# GIVEN REQUEST
Tally the lines in the data that follows that include the word "Write", and report nothing but the total.

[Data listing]
START

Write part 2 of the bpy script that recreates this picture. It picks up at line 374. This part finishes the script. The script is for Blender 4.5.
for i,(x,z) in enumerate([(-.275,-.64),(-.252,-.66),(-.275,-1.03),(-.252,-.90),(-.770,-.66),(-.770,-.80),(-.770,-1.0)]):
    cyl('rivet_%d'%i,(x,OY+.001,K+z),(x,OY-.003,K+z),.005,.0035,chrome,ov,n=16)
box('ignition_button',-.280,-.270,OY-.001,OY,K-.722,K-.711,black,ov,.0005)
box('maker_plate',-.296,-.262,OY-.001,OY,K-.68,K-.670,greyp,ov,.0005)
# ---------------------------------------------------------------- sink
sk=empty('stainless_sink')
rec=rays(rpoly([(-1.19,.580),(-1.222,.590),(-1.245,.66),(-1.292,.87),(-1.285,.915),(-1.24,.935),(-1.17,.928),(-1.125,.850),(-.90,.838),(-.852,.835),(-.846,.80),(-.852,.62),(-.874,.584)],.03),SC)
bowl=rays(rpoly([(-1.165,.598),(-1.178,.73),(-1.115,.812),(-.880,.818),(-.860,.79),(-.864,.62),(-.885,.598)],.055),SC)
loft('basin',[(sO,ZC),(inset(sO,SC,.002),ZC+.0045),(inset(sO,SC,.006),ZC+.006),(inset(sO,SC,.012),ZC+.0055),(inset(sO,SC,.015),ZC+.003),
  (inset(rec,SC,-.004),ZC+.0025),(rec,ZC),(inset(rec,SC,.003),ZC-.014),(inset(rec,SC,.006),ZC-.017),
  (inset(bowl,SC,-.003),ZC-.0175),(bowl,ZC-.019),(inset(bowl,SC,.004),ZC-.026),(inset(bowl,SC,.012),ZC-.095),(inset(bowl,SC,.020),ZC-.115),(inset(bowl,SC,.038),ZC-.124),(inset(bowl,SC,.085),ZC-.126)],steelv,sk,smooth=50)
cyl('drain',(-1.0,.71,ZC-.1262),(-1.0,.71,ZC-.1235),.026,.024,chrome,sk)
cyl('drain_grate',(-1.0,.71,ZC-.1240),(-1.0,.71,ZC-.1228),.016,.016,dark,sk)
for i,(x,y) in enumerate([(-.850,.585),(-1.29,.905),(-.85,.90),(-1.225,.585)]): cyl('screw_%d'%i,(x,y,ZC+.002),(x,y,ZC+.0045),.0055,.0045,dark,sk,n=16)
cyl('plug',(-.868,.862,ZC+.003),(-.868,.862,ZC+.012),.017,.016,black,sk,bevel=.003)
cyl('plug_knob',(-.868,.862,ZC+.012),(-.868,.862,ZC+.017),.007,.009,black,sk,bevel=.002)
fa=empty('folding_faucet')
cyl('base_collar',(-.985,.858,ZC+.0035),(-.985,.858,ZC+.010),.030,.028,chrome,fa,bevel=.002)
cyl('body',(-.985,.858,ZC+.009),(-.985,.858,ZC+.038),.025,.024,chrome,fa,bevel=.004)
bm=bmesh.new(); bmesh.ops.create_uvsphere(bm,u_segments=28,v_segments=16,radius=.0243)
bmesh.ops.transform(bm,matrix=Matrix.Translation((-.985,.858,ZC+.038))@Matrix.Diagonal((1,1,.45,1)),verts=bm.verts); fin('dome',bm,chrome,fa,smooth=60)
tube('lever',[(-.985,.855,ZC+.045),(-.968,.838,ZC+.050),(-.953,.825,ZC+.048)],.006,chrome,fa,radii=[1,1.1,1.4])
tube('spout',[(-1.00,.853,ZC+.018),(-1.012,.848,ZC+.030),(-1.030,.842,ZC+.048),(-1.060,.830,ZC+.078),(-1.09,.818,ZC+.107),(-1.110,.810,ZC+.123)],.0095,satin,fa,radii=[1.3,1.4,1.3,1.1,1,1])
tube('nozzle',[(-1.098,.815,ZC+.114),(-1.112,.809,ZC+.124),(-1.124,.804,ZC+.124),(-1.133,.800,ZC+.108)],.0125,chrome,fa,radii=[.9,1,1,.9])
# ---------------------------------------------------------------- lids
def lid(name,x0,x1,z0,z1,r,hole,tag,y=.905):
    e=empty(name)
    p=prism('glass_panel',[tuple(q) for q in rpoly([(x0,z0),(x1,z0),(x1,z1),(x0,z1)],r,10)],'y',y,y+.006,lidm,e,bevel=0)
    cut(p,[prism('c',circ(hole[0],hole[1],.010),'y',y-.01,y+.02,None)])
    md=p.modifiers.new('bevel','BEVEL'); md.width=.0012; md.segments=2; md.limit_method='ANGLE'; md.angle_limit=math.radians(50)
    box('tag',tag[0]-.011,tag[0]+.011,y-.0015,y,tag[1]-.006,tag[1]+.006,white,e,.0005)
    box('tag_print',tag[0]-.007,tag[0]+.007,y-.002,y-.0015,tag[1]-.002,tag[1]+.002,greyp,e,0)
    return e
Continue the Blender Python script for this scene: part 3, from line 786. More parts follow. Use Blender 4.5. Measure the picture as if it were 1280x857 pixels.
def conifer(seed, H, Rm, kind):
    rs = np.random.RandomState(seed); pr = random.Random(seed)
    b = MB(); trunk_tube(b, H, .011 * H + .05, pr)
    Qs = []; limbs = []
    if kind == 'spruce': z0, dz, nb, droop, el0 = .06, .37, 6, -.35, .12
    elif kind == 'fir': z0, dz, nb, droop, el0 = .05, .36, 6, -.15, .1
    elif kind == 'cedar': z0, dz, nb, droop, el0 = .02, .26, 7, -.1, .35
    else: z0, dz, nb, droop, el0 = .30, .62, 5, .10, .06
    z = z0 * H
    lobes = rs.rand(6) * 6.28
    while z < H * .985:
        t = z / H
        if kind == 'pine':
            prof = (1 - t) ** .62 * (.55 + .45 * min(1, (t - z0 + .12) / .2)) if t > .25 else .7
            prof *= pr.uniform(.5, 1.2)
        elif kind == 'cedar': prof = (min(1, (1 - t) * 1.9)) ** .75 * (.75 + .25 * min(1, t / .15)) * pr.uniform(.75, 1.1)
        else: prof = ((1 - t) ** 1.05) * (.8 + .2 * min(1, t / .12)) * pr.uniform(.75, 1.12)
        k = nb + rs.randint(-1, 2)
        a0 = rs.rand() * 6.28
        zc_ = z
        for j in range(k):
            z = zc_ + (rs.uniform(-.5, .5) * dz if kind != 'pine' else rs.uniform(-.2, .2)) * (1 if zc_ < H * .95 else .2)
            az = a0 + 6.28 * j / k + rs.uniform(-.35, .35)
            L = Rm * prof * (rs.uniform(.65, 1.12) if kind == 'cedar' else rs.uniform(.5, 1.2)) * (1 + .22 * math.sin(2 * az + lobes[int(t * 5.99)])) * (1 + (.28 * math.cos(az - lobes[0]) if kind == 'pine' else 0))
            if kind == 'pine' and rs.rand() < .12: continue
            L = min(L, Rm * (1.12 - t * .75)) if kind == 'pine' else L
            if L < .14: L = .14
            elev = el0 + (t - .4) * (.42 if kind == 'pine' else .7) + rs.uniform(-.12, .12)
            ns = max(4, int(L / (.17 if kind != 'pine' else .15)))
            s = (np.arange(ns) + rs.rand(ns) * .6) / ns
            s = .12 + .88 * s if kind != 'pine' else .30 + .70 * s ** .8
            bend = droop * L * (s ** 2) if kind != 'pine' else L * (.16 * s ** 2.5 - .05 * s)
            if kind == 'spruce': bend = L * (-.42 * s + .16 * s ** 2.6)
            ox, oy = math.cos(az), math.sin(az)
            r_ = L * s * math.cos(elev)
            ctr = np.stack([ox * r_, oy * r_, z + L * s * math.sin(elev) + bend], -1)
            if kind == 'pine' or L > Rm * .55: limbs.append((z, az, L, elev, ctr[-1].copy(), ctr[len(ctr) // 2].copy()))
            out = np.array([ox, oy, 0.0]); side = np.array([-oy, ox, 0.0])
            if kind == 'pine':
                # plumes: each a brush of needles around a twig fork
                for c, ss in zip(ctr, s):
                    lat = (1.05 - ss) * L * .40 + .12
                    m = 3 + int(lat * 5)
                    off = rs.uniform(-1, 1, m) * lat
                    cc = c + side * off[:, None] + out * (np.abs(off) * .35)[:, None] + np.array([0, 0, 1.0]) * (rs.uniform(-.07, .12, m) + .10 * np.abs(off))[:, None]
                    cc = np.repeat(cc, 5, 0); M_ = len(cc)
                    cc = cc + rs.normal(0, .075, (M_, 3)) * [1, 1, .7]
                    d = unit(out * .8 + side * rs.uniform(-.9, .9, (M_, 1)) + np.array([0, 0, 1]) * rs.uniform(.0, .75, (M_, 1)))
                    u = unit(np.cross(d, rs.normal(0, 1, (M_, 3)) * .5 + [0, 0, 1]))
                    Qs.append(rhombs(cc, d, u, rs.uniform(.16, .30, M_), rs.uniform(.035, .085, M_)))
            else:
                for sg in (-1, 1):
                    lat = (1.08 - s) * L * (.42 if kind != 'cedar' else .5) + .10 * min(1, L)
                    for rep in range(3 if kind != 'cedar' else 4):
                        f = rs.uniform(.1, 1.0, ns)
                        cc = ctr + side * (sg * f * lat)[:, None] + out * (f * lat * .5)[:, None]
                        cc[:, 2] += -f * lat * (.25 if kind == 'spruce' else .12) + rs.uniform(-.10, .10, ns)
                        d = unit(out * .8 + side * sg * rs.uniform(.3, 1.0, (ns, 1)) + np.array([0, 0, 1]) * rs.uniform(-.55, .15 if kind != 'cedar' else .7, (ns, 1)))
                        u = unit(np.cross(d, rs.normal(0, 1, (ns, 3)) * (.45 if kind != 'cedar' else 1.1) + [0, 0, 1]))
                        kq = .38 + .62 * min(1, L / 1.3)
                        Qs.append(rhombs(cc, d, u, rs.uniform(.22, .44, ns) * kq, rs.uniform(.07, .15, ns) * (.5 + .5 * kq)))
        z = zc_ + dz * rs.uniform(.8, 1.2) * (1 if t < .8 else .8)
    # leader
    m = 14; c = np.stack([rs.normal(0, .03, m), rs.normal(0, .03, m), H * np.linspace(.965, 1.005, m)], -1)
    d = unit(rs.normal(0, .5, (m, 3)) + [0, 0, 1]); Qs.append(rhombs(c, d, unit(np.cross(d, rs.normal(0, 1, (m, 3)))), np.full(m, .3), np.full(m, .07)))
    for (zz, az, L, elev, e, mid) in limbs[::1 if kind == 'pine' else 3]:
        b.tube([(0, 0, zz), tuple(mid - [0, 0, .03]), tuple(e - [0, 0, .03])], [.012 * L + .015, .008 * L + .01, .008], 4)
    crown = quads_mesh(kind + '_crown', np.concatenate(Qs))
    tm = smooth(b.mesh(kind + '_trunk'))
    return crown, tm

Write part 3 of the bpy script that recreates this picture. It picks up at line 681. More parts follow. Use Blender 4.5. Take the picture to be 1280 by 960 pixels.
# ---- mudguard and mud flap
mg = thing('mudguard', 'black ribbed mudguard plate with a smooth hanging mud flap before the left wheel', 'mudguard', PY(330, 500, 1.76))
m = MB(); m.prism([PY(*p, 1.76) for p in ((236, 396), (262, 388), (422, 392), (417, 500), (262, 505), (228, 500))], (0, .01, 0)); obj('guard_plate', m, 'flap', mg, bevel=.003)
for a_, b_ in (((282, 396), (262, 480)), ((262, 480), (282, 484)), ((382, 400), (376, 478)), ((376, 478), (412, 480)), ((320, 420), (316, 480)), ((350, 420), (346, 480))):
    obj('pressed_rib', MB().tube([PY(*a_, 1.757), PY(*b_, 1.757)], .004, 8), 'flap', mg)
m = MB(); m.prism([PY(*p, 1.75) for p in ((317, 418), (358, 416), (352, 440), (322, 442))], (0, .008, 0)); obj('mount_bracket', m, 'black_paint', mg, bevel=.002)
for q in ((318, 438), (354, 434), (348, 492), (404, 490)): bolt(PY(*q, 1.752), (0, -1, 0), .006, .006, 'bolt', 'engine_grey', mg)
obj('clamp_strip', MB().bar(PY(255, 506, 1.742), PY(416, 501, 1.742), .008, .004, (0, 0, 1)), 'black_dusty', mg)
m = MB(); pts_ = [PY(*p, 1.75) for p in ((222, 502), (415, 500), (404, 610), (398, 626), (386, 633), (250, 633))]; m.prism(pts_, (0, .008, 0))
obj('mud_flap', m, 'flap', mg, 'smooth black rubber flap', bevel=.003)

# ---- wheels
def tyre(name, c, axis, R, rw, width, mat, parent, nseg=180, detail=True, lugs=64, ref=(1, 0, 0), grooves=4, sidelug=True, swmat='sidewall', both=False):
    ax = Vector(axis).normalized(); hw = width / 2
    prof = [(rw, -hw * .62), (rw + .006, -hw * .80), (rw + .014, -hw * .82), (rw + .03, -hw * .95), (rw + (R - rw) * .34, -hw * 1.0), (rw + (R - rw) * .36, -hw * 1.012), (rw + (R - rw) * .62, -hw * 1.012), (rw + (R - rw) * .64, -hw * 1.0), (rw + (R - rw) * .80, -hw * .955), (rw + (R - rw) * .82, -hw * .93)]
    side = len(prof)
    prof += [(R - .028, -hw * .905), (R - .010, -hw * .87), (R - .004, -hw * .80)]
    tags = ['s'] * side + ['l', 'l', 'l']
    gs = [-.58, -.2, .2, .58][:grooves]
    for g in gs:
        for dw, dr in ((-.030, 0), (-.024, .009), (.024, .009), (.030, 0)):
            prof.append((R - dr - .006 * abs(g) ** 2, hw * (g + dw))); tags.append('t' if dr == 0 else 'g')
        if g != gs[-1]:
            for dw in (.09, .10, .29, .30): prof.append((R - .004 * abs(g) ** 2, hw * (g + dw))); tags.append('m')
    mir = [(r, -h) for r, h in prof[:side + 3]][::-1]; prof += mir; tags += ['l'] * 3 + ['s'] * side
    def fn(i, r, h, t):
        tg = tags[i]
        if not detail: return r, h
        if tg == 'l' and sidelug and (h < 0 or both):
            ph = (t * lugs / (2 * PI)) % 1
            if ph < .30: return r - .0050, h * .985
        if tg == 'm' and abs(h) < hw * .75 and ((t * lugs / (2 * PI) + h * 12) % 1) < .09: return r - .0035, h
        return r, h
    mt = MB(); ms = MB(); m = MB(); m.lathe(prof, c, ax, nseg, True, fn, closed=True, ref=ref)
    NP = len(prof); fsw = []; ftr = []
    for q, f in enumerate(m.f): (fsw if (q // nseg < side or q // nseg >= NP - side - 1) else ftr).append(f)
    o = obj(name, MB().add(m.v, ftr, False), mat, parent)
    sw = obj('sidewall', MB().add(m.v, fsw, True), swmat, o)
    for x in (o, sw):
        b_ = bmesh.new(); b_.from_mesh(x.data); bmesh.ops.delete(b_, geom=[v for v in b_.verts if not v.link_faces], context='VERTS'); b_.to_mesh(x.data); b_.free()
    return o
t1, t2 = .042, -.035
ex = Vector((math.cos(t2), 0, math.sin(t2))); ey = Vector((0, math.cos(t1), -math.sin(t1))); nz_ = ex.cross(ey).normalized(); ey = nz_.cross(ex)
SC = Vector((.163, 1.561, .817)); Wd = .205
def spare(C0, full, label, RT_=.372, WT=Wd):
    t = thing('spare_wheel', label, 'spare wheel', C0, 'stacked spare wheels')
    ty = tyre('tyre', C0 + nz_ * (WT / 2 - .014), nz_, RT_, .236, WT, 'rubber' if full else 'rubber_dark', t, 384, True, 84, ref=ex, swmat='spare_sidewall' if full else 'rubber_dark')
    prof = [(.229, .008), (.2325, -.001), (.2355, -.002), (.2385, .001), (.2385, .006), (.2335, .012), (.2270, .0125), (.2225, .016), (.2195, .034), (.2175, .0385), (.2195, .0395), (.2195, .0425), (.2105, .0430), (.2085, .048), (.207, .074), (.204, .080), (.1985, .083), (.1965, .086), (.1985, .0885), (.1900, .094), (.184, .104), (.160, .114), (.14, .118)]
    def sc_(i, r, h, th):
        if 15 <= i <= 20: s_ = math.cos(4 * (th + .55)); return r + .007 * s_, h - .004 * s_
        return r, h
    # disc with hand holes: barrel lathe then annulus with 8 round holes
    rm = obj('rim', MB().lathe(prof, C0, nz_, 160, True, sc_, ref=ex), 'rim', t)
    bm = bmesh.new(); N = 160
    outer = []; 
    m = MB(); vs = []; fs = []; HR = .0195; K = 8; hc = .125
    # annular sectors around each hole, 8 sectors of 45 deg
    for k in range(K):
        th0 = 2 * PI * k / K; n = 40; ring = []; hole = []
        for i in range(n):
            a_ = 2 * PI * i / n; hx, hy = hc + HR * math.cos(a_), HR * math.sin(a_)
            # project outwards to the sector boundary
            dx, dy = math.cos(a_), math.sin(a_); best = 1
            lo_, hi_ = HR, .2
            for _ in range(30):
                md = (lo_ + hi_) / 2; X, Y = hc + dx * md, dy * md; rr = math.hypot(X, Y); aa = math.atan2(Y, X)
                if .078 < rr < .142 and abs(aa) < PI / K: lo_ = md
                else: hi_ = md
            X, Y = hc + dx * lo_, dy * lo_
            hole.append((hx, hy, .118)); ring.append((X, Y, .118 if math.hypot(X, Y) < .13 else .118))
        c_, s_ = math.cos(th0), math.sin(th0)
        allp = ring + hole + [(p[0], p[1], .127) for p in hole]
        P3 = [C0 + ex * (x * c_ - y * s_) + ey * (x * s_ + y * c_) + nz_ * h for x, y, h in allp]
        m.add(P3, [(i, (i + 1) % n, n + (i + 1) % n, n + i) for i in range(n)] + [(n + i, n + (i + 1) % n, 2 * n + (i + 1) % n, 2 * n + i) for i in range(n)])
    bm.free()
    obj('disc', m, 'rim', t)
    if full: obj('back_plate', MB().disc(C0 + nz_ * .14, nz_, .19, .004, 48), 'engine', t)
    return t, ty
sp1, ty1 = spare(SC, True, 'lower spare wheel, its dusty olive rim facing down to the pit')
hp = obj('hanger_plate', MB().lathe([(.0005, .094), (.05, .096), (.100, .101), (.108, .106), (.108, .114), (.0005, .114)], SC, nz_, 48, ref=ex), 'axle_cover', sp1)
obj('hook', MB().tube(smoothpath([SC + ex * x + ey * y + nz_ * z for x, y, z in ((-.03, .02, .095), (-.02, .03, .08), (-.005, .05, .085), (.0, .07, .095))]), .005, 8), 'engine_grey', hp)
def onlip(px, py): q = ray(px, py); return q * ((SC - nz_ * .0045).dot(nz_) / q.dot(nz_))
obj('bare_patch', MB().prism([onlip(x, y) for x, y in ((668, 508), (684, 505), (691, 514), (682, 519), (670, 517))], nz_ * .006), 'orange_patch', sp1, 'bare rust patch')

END

# THE RESPONSE
2